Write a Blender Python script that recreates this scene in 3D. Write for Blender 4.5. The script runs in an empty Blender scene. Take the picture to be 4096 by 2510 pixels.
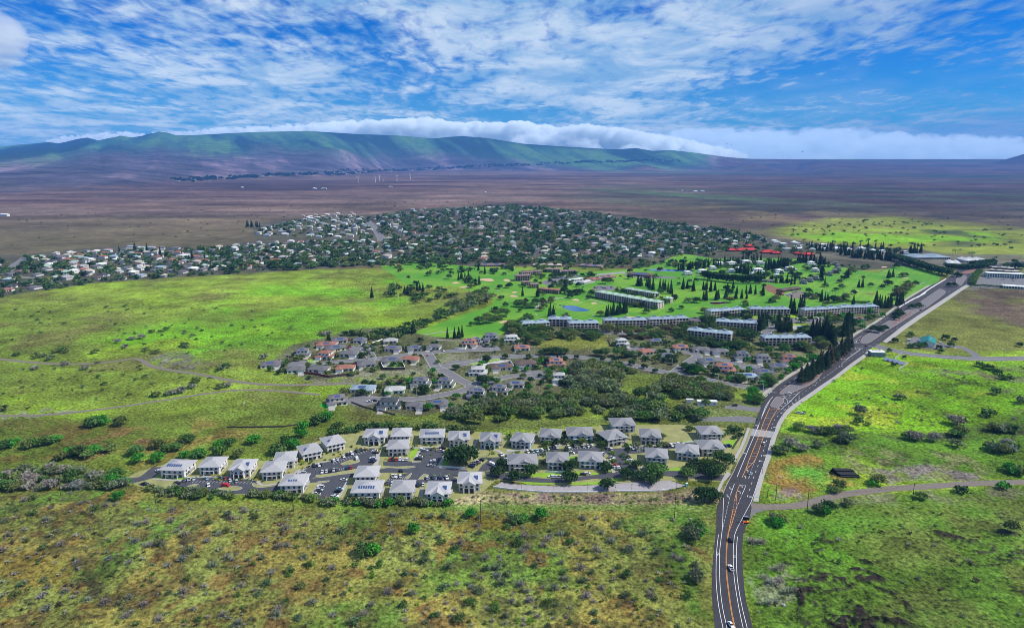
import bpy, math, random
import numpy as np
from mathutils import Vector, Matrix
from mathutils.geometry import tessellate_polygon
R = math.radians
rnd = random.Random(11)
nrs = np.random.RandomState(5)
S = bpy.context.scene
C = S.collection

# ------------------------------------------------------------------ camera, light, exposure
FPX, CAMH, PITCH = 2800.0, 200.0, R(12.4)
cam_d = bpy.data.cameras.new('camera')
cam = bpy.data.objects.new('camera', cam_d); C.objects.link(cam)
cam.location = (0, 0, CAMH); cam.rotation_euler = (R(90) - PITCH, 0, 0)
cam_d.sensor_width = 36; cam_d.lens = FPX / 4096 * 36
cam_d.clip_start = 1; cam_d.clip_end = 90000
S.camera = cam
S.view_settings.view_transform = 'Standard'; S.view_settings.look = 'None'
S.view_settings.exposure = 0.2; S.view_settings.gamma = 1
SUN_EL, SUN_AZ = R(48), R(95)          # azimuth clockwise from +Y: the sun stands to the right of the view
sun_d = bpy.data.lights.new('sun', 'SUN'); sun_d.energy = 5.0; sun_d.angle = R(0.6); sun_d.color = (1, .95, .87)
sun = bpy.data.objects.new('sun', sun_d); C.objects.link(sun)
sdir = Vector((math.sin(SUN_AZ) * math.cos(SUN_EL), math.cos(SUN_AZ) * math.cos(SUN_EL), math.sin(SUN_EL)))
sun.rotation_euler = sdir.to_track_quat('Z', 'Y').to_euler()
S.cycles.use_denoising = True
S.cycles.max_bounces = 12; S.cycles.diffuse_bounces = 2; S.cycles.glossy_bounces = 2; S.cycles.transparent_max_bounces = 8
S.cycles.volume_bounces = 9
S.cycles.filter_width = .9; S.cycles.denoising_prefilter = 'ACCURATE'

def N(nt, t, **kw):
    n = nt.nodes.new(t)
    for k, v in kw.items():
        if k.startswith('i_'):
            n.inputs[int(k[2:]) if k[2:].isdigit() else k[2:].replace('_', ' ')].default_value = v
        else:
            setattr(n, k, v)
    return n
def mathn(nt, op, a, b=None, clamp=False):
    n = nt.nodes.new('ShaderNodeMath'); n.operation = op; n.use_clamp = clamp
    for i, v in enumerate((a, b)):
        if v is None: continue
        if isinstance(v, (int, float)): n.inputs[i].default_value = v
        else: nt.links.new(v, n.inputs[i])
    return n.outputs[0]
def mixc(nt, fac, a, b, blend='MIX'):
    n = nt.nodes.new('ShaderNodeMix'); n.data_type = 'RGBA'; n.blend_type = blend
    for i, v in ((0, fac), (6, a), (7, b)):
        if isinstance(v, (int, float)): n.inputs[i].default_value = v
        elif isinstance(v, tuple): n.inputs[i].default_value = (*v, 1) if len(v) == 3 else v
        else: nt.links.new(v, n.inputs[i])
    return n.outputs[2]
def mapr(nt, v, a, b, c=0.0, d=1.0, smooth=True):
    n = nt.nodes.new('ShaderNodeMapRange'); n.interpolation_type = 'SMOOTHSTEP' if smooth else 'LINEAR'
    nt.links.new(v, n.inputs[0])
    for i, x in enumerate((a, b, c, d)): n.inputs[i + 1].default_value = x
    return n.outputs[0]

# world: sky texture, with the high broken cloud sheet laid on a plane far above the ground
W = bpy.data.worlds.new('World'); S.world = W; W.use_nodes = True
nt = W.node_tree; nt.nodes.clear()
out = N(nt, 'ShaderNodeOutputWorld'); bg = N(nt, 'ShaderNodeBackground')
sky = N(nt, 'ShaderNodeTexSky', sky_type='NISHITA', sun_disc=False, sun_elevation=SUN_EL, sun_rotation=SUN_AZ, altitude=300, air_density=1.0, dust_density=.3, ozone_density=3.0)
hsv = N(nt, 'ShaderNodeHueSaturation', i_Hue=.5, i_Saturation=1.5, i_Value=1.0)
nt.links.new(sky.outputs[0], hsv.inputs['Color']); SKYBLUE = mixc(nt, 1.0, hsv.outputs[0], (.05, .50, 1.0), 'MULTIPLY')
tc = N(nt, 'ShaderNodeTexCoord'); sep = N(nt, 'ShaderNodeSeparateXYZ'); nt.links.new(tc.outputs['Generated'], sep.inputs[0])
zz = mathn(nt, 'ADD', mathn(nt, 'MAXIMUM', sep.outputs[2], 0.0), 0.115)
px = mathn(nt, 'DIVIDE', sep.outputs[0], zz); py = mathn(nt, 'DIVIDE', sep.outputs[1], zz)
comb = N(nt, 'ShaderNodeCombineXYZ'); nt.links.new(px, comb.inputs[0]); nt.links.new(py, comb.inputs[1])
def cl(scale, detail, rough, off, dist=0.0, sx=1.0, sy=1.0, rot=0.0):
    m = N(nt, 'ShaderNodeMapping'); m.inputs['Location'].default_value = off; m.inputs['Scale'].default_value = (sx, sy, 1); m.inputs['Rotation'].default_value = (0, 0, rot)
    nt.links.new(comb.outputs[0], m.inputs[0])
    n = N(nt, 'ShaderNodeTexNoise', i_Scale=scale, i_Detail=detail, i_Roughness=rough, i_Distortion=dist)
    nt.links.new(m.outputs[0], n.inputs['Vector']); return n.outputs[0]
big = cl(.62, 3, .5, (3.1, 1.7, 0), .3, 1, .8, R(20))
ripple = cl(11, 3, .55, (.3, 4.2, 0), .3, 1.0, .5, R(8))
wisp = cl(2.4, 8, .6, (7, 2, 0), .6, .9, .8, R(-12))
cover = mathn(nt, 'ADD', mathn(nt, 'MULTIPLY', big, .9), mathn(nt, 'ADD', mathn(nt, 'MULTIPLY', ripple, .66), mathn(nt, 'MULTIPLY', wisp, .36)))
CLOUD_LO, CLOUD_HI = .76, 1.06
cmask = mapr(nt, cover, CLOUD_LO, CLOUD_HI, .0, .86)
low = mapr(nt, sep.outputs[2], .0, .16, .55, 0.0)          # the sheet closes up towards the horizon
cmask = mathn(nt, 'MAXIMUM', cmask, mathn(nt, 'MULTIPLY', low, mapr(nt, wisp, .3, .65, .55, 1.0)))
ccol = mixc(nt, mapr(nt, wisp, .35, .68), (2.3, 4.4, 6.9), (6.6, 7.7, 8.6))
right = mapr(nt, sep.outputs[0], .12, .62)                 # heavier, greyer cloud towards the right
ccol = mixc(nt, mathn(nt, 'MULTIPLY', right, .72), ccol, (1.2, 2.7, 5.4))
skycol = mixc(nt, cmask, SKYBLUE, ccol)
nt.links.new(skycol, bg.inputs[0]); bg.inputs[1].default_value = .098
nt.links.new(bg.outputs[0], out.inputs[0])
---
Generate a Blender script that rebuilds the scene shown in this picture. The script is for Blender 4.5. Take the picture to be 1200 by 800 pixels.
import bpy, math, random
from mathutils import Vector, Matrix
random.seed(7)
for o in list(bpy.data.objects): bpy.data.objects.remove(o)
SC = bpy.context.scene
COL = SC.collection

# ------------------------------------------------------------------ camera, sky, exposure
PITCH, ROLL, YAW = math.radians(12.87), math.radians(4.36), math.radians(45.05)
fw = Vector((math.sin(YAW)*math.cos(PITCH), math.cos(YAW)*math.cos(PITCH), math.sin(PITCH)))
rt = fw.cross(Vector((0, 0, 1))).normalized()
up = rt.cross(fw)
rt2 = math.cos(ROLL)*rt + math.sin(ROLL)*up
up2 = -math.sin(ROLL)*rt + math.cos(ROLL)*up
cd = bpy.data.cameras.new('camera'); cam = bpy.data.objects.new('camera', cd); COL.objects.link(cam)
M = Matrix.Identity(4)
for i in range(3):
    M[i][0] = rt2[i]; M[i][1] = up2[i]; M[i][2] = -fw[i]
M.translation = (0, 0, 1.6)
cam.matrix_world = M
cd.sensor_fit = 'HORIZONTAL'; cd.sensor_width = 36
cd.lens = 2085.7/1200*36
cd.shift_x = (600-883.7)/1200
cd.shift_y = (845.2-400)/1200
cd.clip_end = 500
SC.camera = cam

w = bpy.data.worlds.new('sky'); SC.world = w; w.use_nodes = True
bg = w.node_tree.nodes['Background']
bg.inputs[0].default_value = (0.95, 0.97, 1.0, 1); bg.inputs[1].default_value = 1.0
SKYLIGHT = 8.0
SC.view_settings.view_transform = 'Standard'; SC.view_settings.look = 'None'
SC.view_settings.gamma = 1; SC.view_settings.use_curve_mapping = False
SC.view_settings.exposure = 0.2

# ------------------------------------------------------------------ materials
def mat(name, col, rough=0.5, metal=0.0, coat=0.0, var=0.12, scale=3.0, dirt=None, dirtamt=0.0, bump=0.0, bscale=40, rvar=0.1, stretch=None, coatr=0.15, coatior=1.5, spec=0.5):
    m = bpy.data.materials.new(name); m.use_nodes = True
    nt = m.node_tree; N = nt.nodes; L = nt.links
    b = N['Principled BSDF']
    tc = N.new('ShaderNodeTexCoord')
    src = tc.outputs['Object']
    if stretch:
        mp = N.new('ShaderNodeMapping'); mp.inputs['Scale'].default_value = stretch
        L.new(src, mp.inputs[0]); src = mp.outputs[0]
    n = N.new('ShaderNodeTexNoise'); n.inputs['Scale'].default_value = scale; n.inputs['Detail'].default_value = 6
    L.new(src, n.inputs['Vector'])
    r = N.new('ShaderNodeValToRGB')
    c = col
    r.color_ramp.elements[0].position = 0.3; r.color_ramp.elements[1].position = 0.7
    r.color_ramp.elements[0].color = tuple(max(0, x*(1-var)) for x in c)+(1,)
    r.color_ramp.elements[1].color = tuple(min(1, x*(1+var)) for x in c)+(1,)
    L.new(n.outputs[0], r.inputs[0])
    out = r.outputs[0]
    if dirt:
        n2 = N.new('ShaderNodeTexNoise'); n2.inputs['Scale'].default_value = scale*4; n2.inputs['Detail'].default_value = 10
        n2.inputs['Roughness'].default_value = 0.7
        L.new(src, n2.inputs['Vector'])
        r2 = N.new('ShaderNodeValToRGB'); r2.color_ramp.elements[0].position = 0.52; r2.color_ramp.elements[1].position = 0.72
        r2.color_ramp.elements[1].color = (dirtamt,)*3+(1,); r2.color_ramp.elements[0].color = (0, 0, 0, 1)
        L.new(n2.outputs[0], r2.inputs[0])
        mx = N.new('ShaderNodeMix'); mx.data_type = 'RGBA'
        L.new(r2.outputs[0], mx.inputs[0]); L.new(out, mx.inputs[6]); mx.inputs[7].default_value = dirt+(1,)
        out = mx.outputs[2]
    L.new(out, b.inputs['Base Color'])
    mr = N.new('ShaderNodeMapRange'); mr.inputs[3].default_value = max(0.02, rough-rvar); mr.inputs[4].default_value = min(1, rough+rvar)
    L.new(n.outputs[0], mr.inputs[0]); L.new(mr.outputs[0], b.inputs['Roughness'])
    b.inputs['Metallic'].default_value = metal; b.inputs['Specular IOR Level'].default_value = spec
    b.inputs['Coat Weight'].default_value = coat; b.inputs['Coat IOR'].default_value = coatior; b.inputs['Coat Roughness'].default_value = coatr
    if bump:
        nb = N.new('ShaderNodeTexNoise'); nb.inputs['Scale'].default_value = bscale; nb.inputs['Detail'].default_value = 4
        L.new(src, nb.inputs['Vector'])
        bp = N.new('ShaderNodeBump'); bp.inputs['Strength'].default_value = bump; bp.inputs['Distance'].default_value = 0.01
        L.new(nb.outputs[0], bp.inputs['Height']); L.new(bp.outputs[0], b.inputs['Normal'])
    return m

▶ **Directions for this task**
Your task is to quote, unchanged, only the lines from the line bearing "Write a Blender" through the line bearing "C = S.collection"; the pictures are not part of the copy.

▶ **Finished task**
Write a Blender Python script that recreates this scene in 3D. Write for Blender 4.5. The script runs in an empty Blender scene. Take the picture to be 4096 by 2510 pixels.
import bpy, math, random
import numpy as np
from mathutils import Vector, Matrix
from mathutils.geometry import tessellate_polygon
R = math.radians
rnd = random.Random(11)
nrs = np.random.RandomState(5)
S = bpy.context.scene
C = S.collection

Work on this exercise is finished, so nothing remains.